After my first week and talking to a friend about what I was doing and trying to accomplish, it came up that I should blog about my experience.
Now, sharing about myself is way, way, way outside of my comfort zone. I am a very private introvert and this idea had me quaking in my boots. But the more I thought about it the more I realized that this would be a perfect thing to add to my list. I would be stepping way outside of my comfort zone on a continual basis as this would not be a one and done activity.
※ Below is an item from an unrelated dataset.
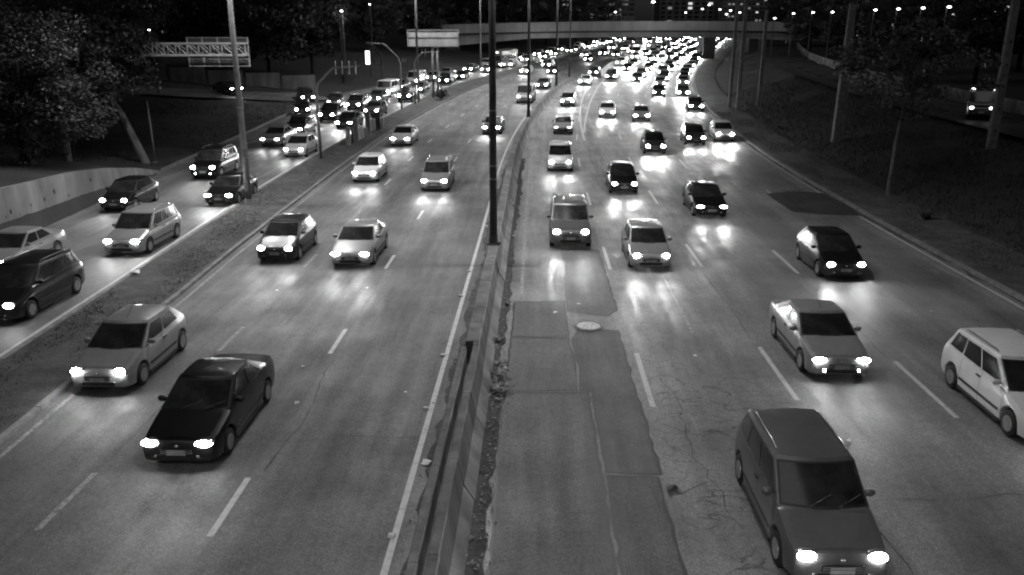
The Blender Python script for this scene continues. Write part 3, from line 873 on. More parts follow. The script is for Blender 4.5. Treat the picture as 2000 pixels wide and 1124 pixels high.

I can actually say writing this post was much easier than I anticipated. However, creating the actual blog was an entirely different story. I had a pit in my stomach the size of a grapefruit and almost talked myself out of doing this a dozen times. Self-doubt was running wild in my head – You know nothing about blogging, I can’t do this, I have no clue what I am doing, You really think you can write?, No one is going to read this, You’re wasting your time and money, Everyone is going to think your stupid. Then, I came across a quote by Neale Donald Walsch “Life begins at the end of your comfort zone” which for me reinforced what I am trying to do and I persevered.
I could have easily given up and chickened out. No one would have been the wiser, but I would have known. I would have broken a promise to myself. This is about me, improving myself and overcoming my fears. If I start giving into my fears now, I will never accomplish what I set out to do – change my life, one week at a time.
Until next week,
Harper
PS: I can’t tell you how rewarding it felt to keep this promise to myself and create this blog. Even if, no one else reads this, I feel like it is already a success. Here’s to many more successful blog posts.
Have no fears. Blogging is fun. Write for yourself and it’s an added bonus if someone else happens to enjoy your work.